Young Brooklyn composer Missy Mazzoli’s exhilarating and ultimately heartbreaking Song from the Uproar contains traditional operatic elements – among them, romance, tragedy and cross-dressing. However, the story of the real-life Isabelle Eberhardt (1877-1904), who traveled nomadically through the mountains and deserts of North Africa dressed as a man, converted to Islam, and joined a secret Sufi brotherhood to struggle against French colonialism before perishing in a flash flood, strains against the bounds of belief. Does this tale demand three tidily arcing acts or a thousand and one nights?

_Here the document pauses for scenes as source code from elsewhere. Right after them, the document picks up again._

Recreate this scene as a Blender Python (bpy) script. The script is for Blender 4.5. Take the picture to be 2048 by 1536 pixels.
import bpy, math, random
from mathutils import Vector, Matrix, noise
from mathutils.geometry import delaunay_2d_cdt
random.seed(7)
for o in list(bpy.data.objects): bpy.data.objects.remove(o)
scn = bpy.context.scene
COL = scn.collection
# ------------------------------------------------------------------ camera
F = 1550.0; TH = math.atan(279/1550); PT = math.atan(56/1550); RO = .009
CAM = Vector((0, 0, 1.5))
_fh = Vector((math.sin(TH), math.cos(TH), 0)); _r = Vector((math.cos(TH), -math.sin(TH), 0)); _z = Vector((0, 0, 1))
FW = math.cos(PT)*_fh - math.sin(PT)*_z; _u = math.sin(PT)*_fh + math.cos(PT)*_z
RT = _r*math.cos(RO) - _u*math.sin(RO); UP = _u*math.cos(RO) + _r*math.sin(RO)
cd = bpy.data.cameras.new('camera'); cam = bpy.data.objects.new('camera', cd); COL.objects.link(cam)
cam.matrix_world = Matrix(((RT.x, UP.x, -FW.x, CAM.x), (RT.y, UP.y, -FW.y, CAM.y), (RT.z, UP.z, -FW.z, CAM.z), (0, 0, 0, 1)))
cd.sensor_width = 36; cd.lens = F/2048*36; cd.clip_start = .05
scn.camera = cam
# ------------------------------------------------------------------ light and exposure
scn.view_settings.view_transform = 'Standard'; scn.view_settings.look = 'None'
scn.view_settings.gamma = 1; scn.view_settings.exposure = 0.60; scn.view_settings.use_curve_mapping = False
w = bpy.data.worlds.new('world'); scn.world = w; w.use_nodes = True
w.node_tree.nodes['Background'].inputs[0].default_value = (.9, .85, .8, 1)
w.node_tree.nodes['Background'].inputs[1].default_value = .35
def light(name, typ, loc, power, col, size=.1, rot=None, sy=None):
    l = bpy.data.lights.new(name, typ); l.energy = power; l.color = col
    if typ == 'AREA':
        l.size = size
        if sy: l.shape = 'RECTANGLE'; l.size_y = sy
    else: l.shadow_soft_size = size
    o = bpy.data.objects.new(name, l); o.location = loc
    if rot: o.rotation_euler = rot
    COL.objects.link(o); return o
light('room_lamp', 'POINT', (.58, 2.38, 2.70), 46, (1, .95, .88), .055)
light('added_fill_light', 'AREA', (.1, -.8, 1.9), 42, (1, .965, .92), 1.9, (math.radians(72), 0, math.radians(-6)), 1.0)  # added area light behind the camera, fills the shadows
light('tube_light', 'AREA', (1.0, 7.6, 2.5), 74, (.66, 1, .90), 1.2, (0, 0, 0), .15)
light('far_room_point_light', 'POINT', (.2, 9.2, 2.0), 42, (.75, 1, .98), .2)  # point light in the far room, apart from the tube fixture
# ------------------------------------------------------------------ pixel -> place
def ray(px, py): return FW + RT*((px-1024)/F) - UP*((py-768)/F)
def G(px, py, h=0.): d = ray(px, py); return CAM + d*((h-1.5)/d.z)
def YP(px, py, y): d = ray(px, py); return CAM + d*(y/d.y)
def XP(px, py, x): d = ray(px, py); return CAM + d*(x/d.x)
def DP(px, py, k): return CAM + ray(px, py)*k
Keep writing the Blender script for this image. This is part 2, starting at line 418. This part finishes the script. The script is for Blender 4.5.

Mazzoli’s solution is to concentrate on the heaviest emotional moments of Eberhardt’s journey in 15 songs linked by electronic sounds. Performed by the five-member Now Ensemble (clarinet, bass, electric guitar, piano, flute), four singers and the splendid mezzo-soprano Abigail Fischer as Eberhardt, Uproar splits the difference between opera and alt-rock. (Mazzoli’s all-female modern classical ensemble Victoire was a 2008 eMusic Selects pick.) Melodic and other epiphanies bubble up unexpectedly and dramatically from Mazzoli’s personal minimalist palette. These include the birdlike flute song of delight in “I Have Arrived,” the heady instrumental color wheel of “Oblivion Seekers,” and perhaps the opera’s real tragic climax, the two-part “Mektoub (It Is Written),” a lacerating threnody in which Eberhardt mourns the betrayal of her Algerian lover, singing “How quickly love evaporates / Leaving me a desert.” Not so much opera as distillation, Mazzoli’s version of Eberhardt’s short, memorable life is a marvel of compact complexity itself.